SET PROBLEM:
Leave out the images and repeat the listing below without a single change.
* BEGIN SOURCE MATERIAL *
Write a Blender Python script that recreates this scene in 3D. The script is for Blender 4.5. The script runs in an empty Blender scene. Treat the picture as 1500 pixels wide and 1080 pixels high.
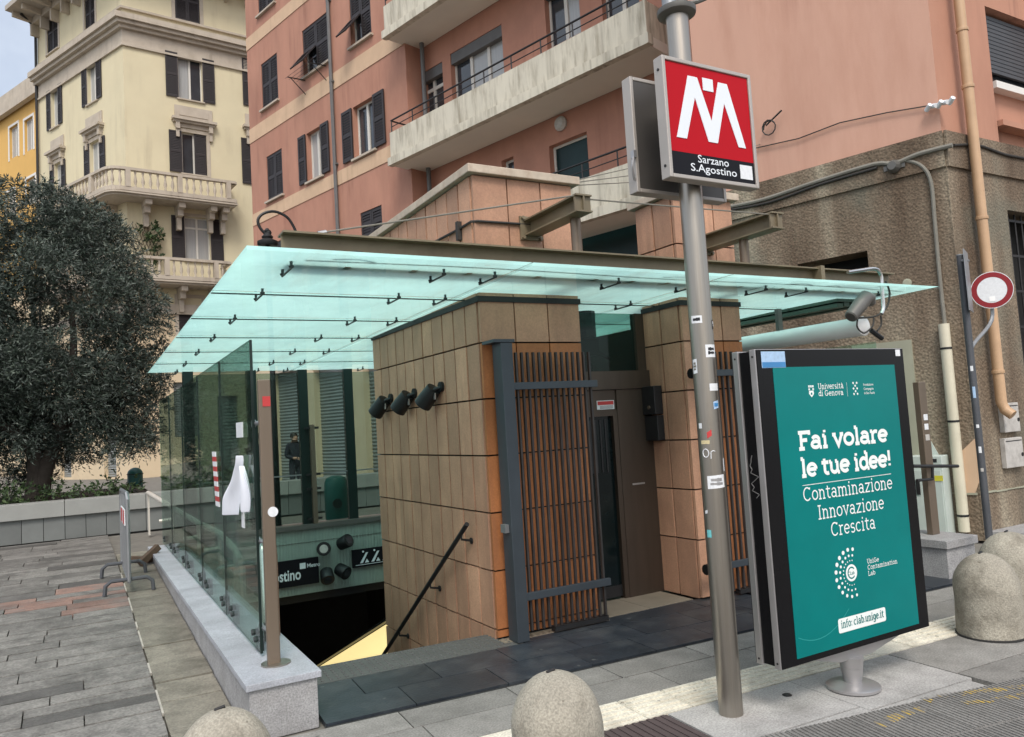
import bpy, bmesh, math, random
from mathutils import Vector, Matrix, noise as mnoise
random.seed(7)
R = math.radians
scene = bpy.context.scene
COL = scene.collection

# ------------------------------------------------------------------ camera, sky, sun, exposure
EYE = Vector((0.0, 0.0, 1.6))
FPX = 1131.97                                        # focal length, in pixels of a 1500 px wide picture
RIGHT = Vector((0.870, -0.490, -0.060)).normalized()
DOWN = Vector((-0.017, 0.092, -0.996)).normalized()
FWD = RIGHT.cross(DOWN).normalized()
if FWD.y < 0: FWD = -FWD
DOWN = FWD.cross(RIGHT).normalized()
cam_d = bpy.data.cameras.new("camera")
cam_d.sensor_width = 36.0
cam_d.lens = FPX / 1500 * 36
cam_d.clip_end = 1500
cam = bpy.data.objects.new("camera", cam_d)
COL.objects.link(cam)
cm = Matrix.Identity(4)
for i in range(3):
    cm[i][0] = RIGHT[i]; cm[i][1] = -DOWN[i]; cm[i][2] = -FWD[i]; cm[i][3] = EYE[i]
cam.matrix_world = cm
scene.camera = cam

SUN_EL, SUN_AZ = 52.0, 205.0                         # overcast: a broad soft sun behind the viewer's left shoulder
world = bpy.data.worlds.new("World")
scene.world = world
world.use_nodes = True
wn, wl = world.node_tree.nodes, world.node_tree.links
wn.clear()
sky = wn.new("ShaderNodeTexSky"); sky.sky_type = 'NISHITA'; sky.sun_disc = False
sky.sun_elevation = R(SUN_EL); sky.sun_rotation = R(SUN_AZ)
sky.air_density = 1.0; sky.dust_density = 4.0; sky.ozone_density = 1.0
hsv = wn.new("ShaderNodeHueSaturation"); hsv.inputs['Saturation'].default_value = 0.75
# thin broken cloud over the blue
tc = wn.new("ShaderNodeTexCoord"); cl = wn.new("ShaderNodeTexNoise")
cl.inputs['Scale'].default_value = 2.2; cl.inputs['Detail'].default_value = 6; cl.inputs['Roughness'].default_value = 0.55
cr = wn.new("ShaderNodeMapRange"); cr.inputs[1].default_value = 0.40; cr.inputs[2].default_value = 0.66
cr.inputs[3].default_value = 0.10; cr.inputs[4].default_value = 0.65
mixc = wn.new("ShaderNodeMixRGB"); mixc.inputs[2].default_value = (6.6, 7.0, 7.5, 1)
bg = wn.new("ShaderNodeBackground"); bg.inputs['Strength'].default_value = 0.15
wo = wn.new("ShaderNodeOutputWorld")
wl.new(tc.outputs['Generated'], cl.inputs['Vector'])
wl.new(cl.outputs['Fac'], cr.inputs[0])
wl.new(sky.outputs[0], hsv.inputs['Color'])
wl.new(hsv.outputs[0], mixc.inputs[1]); wl.new(cr.outputs[0], mixc.inputs[0])
wl.new(mixc.outputs[0], bg.inputs['Color']); wl.new(bg.outputs[0], wo.inputs['Surface'])

sun_d = bpy.data.lights.new("sun", 'SUN'); sun_d.energy = 1.5; sun_d.angle = R(18); sun_d.color = (1.0, 0.95, 0.88)
sun = bpy.data.objects.new("sun", sun_d); COL.objects.link(sun)
az = R(SUN_AZ)
sdir = Vector((math.sin(az) * math.cos(R(SUN_EL)), math.cos(az) * math.cos(R(SUN_EL)), math.sin(R(SUN_EL))))
sun.rotation_euler = sdir.to_track_quat('Z', 'Y').to_euler()
sun.location = (0, 0, 60)
scene.view_settings.view_transform = 'Standard'
scene.view_settings.look = 'None'
scene.view_settings.exposure = 0.42
scene.view_settings.gamma = 1.0
scene.view_settings.use_curve_mapping = False

# ------------------------------------------------------------------ measuring: photograph pixel -> point on a real plane
def ray(px, py):
    return RIGHT * (px - 750.0) + DOWN * (py - 540.0) + FWD * FPX
def at_z(px, py, z=0.0):
    d = ray(px, py); return EYE + d * ((z - EYE.z) / d.z)
def at_y(px, py, y):
    d = ray(px, py); return EYE + d * ((y - EYE.y) / d.y)
def at_x(px, py, x):
    d = ray(px, py); return EYE + d * ((x - EYE.x) / d.x)

class Frame:
    """A vertical plane: origin, u along it, n out of it."""
    def __init__(s, p0, u, n):
        s.p0 = Vector(p0); s.u = Vector(u).normalized(); s.n = Vector(n).normalized()
        s.M = Matrix.Identity(4)
        for i in range(3):
            s.M[i][0] = s.u[i]; s.M[i][1] = s.n[i]; s.M[i][2] = (0, 0, 1)[i]; s.M[i][3] = s.p0[i]
    def at(s, px, py, out=0.0):
        d = ray(px, py); t = ((s.p0 + s.n * out - EYE).dot(s.n)) / d.dot(s.n)
        q = EYE + d * t - s.p0
        return q.dot(s.u), q.z
    def win(s, xl, xr, yt, yb, out=0.0):
        xc, yc = (xl + xr) / 2, (yt + yb) / 2
        a, b = s.at(xl, yc, out)[0], s.at(xr, yc, out)[0]
        return min(a, b), max(a, b), s.at(xc, yb, out)[1], s.at(xc, yt, out)[1]
    def off(s, d):
        return Frame(s.p0 + s.n * d, s.u, s.n)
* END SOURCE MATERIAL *
RESPONSE BELOW:
Write a Blender Python script that recreates this scene in 3D. The script is for Blender 4.5. The script runs in an empty Blender scene. Treat the picture as 1500 pixels wide and 1080 pixels high.
import bpy, bmesh, math, random
from mathutils import Vector, Matrix, noise as mnoise
random.seed(7)
R = math.radians
scene = bpy.context.scene
COL = scene.collection

# ------------------------------------------------------------------ camera, sky, sun, exposure
EYE = Vector((0.0, 0.0, 1.6))
FPX = 1131.97                                        # focal length, in pixels of a 1500 px wide picture
RIGHT = Vector((0.870, -0.490, -0.060)).normalized()
DOWN = Vector((-0.017, 0.092, -0.996)).normalized()
FWD = RIGHT.cross(DOWN).normalized()
if FWD.y < 0: FWD = -FWD
DOWN = FWD.cross(RIGHT).normalized()
cam_d = bpy.data.cameras.new("camera")
cam_d.sensor_width = 36.0
cam_d.lens = FPX / 1500 * 36
cam_d.clip_end = 1500
cam = bpy.data.objects.new("camera", cam_d)
COL.objects.link(cam)
cm = Matrix.Identity(4)
for i in range(3):
    cm[i][0] = RIGHT[i]; cm[i][1] = -DOWN[i]; cm[i][2] = -FWD[i]; cm[i][3] = EYE[i]
cam.matrix_world = cm
scene.camera = cam

SUN_EL, SUN_AZ = 52.0, 205.0                         # overcast: a broad soft sun behind the viewer's left shoulder
world = bpy.data.worlds.new("World")
scene.world = world
world.use_nodes = True
wn, wl = world.node_tree.nodes, world.node_tree.links
wn.clear()
sky = wn.new("ShaderNodeTexSky"); sky.sky_type = 'NISHITA'; sky.sun_disc = False
sky.sun_elevation = R(SUN_EL); sky.sun_rotation = R(SUN_AZ)
sky.air_density = 1.0; sky.dust_density = 4.0; sky.ozone_density = 1.0
hsv = wn.new("ShaderNodeHueSaturation"); hsv.inputs['Saturation'].default_value = 0.75
# thin broken cloud over the blue
tc = wn.new("ShaderNodeTexCoord"); cl = wn.new("ShaderNodeTexNoise")
cl.inputs['Scale'].default_value = 2.2; cl.inputs['Detail'].default_value = 6; cl.inputs['Roughness'].default_value = 0.55
cr = wn.new("ShaderNodeMapRange"); cr.inputs[1].default_value = 0.40; cr.inputs[2].default_value = 0.66
cr.inputs[3].default_value = 0.10; cr.inputs[4].default_value = 0.65
mixc = wn.new("ShaderNodeMixRGB"); mixc.inputs[2].default_value = (6.6, 7.0, 7.5, 1)
bg = wn.new("ShaderNodeBackground"); bg.inputs['Strength'].default_value = 0.15
wo = wn.new("ShaderNodeOutputWorld")
wl.new(tc.outputs['Generated'], cl.inputs['Vector'])
wl.new(cl.outputs['Fac'], cr.inputs[0])
wl.new(sky.outputs[0], hsv.inputs['Color'])
wl.new(hsv.outputs[0], mixc.inputs[1]); wl.new(cr.outputs[0], mixc.inputs[0])
wl.new(mixc.outputs[0], bg.inputs['Color']); wl.new(bg.outputs[0], wo.inputs['Surface'])

sun_d = bpy.data.lights.new("sun", 'SUN'); sun_d.energy = 1.5; sun_d.angle = R(18); sun_d.color = (1.0, 0.95, 0.88)
sun = bpy.data.objects.new("sun", sun_d); COL.objects.link(sun)
az = R(SUN_AZ)
sdir = Vector((math.sin(az) * math.cos(R(SUN_EL)), math.cos(az) * math.cos(R(SUN_EL)), math.sin(R(SUN_EL))))
sun.rotation_euler = sdir.to_track_quat('Z', 'Y').to_euler()
sun.location = (0, 0, 60)
scene.view_settings.view_transform = 'Standard'
scene.view_settings.look = 'None'
scene.view_settings.exposure = 0.42
scene.view_settings.gamma = 1.0
scene.view_settings.use_curve_mapping = False

# ------------------------------------------------------------------ measuring: photograph pixel -> point on a real plane
def ray(px, py):
    return RIGHT * (px - 750.0) + DOWN * (py - 540.0) + FWD * FPX
def at_z(px, py, z=0.0):
    d = ray(px, py); return EYE + d * ((z - EYE.z) / d.z)
def at_y(px, py, y):
    d = ray(px, py); return EYE + d * ((y - EYE.y) / d.y)
def at_x(px, py, x):
    d = ray(px, py); return EYE + d * ((x - EYE.x) / d.x)

class Frame:
    """A vertical plane: origin, u along it, n out of it."""
    def __init__(s, p0, u, n):
        s.p0 = Vector(p0); s.u = Vector(u).normalized(); s.n = Vector(n).normalized()
        s.M = Matrix.Identity(4)
        for i in range(3):
            s.M[i][0] = s.u[i]; s.M[i][1] = s.n[i]; s.M[i][2] = (0, 0, 1)[i]; s.M[i][3] = s.p0[i]
    def at(s, px, py, out=0.0):
        d = ray(px, py); t = ((s.p0 + s.n * out - EYE).dot(s.n)) / d.dot(s.n)
        q = EYE + d * t - s.p0
        return q.dot(s.u), q.z
    def win(s, xl, xr, yt, yb, out=0.0):
        xc, yc = (xl + xr) / 2, (yt + yb) / 2
        a, b = s.at(xl, yc, out)[0], s.at(xr, yc, out)[0]
        return min(a, b), max(a, b), s.at(xc, yb, out)[1], s.at(xc, yt, out)[1]
    def off(s, d):
        return Frame(s.p0 + s.n * d, s.u, s.n)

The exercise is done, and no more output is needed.